Vericen Bakhaların eline bu şarap ukalalarından üçünü beşini bak bir daha yapıyorlar mı? Otur sofraya ye yemeğini, iç şarabını, “Ellerine sağlık yapanların” de tadını çıkar değil mi? Bırak ayrıntılarla gerçek şarap üreticileri ilgilensin. Çok mu meraklısın? Tamam, yala yut şarap literatürünü, dolaş bütün kursları ama Allah rızası için bir sus! El alem atomu parçalıyor diye cebinde uranyumla geziyor mu? Bildiğimiz her şey hakkında bu kadar konuşsak hayat sadece konuşmakla geçer.
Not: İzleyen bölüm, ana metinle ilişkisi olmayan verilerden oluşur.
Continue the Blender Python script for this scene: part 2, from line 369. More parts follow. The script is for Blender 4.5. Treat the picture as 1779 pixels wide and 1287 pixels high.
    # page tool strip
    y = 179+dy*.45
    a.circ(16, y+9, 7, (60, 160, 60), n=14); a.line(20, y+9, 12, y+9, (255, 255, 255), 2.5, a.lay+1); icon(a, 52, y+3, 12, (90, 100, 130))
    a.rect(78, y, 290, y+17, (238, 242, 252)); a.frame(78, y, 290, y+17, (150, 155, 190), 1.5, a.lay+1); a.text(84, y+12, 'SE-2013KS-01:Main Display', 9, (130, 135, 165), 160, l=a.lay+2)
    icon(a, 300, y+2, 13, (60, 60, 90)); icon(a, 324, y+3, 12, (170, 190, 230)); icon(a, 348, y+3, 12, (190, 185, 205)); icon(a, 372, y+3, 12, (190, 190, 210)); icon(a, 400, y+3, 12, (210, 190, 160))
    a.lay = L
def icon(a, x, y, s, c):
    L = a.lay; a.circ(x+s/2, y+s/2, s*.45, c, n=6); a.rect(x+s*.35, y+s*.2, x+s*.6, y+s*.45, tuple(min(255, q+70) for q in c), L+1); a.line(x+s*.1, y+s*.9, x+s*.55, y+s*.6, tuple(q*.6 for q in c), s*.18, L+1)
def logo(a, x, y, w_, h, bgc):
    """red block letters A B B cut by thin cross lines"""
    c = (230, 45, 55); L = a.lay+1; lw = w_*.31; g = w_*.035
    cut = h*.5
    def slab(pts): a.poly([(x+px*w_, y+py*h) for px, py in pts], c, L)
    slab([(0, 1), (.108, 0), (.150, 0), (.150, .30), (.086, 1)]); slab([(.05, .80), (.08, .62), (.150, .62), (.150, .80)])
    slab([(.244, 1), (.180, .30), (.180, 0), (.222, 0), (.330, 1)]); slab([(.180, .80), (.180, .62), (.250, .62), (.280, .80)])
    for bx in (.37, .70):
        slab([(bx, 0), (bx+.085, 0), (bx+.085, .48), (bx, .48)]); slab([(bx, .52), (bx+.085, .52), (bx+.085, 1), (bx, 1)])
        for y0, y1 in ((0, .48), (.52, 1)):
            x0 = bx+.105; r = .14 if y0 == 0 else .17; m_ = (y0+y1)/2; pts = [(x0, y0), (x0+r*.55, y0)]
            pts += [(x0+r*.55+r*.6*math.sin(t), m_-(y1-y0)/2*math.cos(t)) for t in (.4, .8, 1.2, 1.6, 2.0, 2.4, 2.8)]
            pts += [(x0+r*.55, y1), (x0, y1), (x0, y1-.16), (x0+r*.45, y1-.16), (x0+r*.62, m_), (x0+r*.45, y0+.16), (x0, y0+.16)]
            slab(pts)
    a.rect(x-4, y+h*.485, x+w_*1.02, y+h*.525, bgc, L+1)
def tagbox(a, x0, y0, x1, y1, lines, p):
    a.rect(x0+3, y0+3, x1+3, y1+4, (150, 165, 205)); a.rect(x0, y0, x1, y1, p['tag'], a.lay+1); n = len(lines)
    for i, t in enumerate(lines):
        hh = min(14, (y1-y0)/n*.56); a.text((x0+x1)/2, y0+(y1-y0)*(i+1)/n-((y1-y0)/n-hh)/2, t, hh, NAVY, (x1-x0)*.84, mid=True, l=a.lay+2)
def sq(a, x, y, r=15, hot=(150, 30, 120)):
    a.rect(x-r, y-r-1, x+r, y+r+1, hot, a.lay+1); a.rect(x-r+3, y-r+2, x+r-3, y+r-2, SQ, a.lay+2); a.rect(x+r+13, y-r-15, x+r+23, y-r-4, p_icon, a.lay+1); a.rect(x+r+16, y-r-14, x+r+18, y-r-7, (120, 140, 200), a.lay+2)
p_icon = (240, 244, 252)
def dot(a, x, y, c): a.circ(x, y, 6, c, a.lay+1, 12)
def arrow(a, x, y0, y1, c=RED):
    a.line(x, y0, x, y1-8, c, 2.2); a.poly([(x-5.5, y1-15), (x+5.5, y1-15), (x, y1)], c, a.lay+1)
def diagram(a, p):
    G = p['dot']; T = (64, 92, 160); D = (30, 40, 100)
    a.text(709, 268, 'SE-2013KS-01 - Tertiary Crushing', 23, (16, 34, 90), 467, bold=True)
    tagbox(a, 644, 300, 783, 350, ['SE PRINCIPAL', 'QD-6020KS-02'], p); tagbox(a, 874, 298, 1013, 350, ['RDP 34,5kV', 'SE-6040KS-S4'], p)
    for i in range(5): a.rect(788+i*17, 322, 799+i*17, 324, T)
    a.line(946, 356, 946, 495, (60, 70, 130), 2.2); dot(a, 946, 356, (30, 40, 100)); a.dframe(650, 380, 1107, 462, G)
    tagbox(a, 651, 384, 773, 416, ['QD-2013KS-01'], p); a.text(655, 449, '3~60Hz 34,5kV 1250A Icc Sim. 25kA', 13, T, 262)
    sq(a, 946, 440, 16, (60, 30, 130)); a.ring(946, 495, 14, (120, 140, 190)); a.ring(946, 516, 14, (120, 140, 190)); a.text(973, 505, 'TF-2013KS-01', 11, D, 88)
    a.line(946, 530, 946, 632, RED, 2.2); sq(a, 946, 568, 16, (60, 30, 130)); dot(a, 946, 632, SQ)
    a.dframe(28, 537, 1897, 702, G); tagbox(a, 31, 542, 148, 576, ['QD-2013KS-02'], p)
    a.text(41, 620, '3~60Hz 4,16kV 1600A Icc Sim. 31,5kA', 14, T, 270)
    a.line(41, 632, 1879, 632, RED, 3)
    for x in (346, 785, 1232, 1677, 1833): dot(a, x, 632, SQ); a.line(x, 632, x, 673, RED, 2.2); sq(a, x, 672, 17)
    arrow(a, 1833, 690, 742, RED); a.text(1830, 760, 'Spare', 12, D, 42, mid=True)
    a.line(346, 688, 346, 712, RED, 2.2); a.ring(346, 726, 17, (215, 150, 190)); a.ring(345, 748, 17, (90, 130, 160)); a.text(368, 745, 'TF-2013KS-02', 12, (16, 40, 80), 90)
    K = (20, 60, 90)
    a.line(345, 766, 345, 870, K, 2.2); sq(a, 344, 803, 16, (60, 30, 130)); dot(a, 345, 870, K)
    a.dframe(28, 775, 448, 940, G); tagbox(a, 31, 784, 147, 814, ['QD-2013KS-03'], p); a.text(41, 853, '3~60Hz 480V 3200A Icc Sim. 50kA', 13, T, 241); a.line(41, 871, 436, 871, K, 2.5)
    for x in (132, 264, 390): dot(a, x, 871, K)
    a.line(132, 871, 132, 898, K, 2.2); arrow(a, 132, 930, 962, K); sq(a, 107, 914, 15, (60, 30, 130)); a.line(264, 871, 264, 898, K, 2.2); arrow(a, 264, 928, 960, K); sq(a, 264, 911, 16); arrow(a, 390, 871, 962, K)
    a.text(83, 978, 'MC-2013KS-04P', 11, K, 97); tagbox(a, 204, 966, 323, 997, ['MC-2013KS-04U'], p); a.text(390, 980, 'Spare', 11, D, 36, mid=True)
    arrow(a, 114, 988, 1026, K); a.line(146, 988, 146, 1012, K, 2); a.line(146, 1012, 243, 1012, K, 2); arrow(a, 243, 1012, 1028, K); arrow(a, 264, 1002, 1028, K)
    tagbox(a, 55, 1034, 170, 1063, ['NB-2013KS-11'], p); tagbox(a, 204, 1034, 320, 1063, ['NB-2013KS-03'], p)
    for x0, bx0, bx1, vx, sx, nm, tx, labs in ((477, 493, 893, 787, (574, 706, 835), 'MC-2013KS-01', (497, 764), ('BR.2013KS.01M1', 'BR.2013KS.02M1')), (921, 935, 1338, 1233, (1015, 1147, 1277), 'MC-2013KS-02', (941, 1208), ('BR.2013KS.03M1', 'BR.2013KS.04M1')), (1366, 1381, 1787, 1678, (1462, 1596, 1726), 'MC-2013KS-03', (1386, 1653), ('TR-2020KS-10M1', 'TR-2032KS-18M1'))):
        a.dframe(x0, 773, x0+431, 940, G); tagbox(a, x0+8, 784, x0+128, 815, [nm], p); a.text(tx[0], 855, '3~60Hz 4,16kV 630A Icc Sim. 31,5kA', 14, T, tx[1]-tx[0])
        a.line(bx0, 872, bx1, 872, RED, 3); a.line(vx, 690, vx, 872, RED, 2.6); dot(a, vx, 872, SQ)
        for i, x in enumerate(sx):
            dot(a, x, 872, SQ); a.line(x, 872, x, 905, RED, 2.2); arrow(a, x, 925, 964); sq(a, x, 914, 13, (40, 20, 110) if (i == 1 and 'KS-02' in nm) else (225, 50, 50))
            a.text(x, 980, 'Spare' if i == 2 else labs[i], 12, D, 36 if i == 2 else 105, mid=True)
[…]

Elizabeth Gilbert’in yeme içme kültürüne, sevmeye ve inanmaya yaklaşımı tam da kararında! Tadını çıkararak ve sadece o tatla ilgilenerek yemek, sofulaşmadan tüm inançları esnek kollarla kucaklamak, cesur bitirişler ve ürkek başlangıçlarla da olsa sevmek ve bütün bunları yaparken iyi, kötü, ahlaklı, arsız, acı, tatlı, ayıp, günah demeden; yargılamadan; kendi gözlerine gerçeği görme izni vermek. Yerlerde sürünmek bu duruma düşecek kadar cesur olduğumuzu gösterir sadece diğer türlüsü, risksiz ve steril bir yaşam en kolayı…
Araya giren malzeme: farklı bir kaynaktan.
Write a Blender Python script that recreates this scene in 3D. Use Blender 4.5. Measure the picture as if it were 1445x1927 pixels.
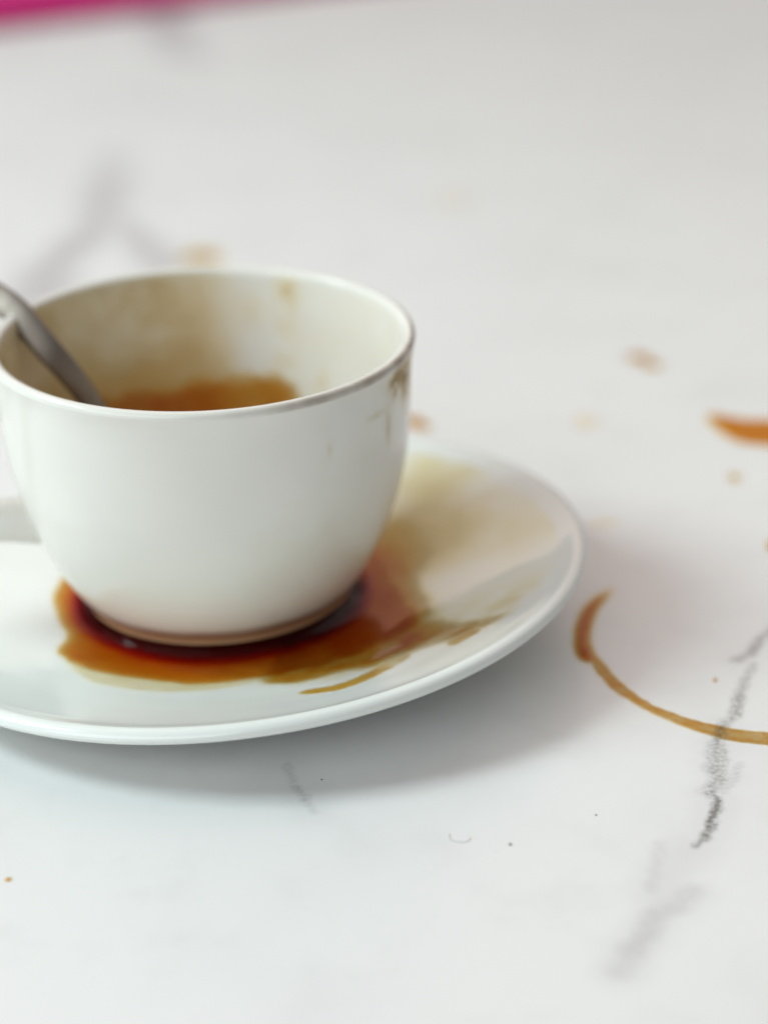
import bpy, bmesh, math, random
import numpy as np
from mathutils import Vector, Matrix, noise
for o in list(bpy.data.objects):
    bpy.data.objects.remove(o)
C = bpy.context.scene.collection
TZ = 2.8                                 # height of the table's surface, in millimetres
S = 0.001                                # everything below is written in millimetres

# ------------------------------------------------------------------ camera
sc = bpy.context.scene
cam_d = bpy.data.cameras.new("camera")
cam = bpy.data.objects.new("camera", cam_d)
C.objects.link(cam)
PITCH, YAW, ROLL = 0.4139, 0.0455, -0.0379
fw = Vector((math.sin(YAW)*math.cos(PITCH), math.cos(YAW)*math.cos(PITCH), -math.sin(PITCH)))
rt = Vector((math.cos(YAW), -math.sin(YAW), 0))
up = rt.cross(fw)
rt2 = rt*math.cos(ROLL) + up*math.sin(ROLL)
up2 = -rt*math.sin(ROLL) + up*math.cos(ROLL)
m = Matrix((rt2, up2, -fw)).transposed().to_4x4()
m.translation = Vector((12.631, -306.278, 153.755))*S
cam.matrix_world = m
cam_d.sensor_fit = 'HORIZONTAL'
cam_d.sensor_width = 18.057
cam_d.lens = 50
cam_d.clip_start = 0.01
cam_d.clip_end = 50
cam_d.dof.use_dof = True
cam_d.dof.focus_distance = 0.2905
cam_d.dof.aperture_fstop = 5.4
sc.camera = cam

# ------------------------------------------------------------------ light
world = bpy.data.worlds.new("World")
sc.world = world
world.use_nodes = True
bg = world.node_tree.nodes["Background"]
bg.inputs[0].default_value = (0.98, 1.0, 0.99, 1)
bg.inputs[1].default_value = 0.22

def area(name, direction, dist, sx, sy, power, color, target=(10, 0, 20)):
    l = bpy.data.lights.new(name, 'AREA')
    l.shape = 'RECTANGLE'
    l.size, l.size_y = sx, sy
    l.energy = power
    l.color = color
    o = bpy.data.objects.new(name, l)
    C.objects.link(o)
    d = Vector(direction).normalized()
    o.location = Vector(target)*S + d*dist
    o.rotation_euler = (-d).to_track_quat('-Z', 'Y').to_euler()
    return o
area("window_light_left", (-0.73, 0.07, 0.68), 1.1, 0.40, 0.32, 9.0, (0.82, 0.99, 1.0))
area("fill_light_front_left", (-0.58, -0.72, 0.46), 1.6, 1.6, 0.9, 11.0, (0.95, 1.0, 1.0))  # added fill, no known window; brightens the cup's front and handle
area("window_light_back", (0.10, 0.66, 0.75), 2.0, 3.4, 2.4, 24.0, (1.0, 0.79, 0.71))
sc.view_settings.view_transform = 'Standard'
sc.view_settings.look = 'None'
sc.view_settings.exposure = 0.0
sc.cycles.use_denoising = True
sc.cycles.max_bounces = 10
sc.cycles.transparent_max_bounces = 16

# ------------------------------------------------------------------ helpers
def mesh_obj(name, verts, faces, mat=None, parent=None, smooth=True):
    me = bpy.data.meshes.new(name)
    me.from_pydata([(v[0]*S, v[1]*S, v[2]*S) for v in verts], [], [tuple(int(i) for i in f) for f in faces])
    me.update()
    if smooth:
        me.polygons.foreach_set('use_smooth', [True]*len(me.polygons))
    if mat: me.materials.append(mat)
    o = bpy.data.objects.new(name, me)
    C.objects.link(o)
    if parent: o.parent = parent
    return o
def tag(o, label=None, cat=None, group=None, kind=None):
    if label: o['label'] = label
    if cat: o['category'] = cat
    if group: o['group'] = group
    if kind: o['kind'] = kind
    return o
def empty(name, loc):
    o = bpy.data.objects.new(name, None)
    C.objects.link(o)
    o.location = Vector(loc)*S
    o.empty_display_size = 0.01
    return o
def catmull(pts, n=8, closed=False):
    P = [np.array(p, float) for p in pts]
    out = []
    N = len(P)
    rng = range(N if closed else N-1)
    for i in rng:
        if closed: a, b, c, d = P[(i-1) % N], P[i], P[(i+1) % N], P[(i+2) % N]
        else: a, b, c, d = P[max(i-1, 0)], P[i], P[i+1], P[min(i+2, N-1)]
        for k in range(n):
            t = k/n
            out.append(.5*((2*b)+(c-a)*t+(2*a-5*b+4*c-d)*t*t+(3*b-a-3*c+d)*t**3))
    if not closed: out.append(P[-1])
    return np.array(out)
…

Ne olursa olsun şarap güzel içki, şarap ukalaları olmasa bu kadar popüler de olmazdı belki kimbilir? Hayatta her şeyin bir anlamı var ve bizler pek azını algılayabiliyoruz. Sadece şaraba değil yaşamın tüm tatlarına Elizabeth Gilbert kadar esnek ve tadını çıkarmaya hazır olarak yaklaşsak hayat daha eğlenceli olmaz mıydı?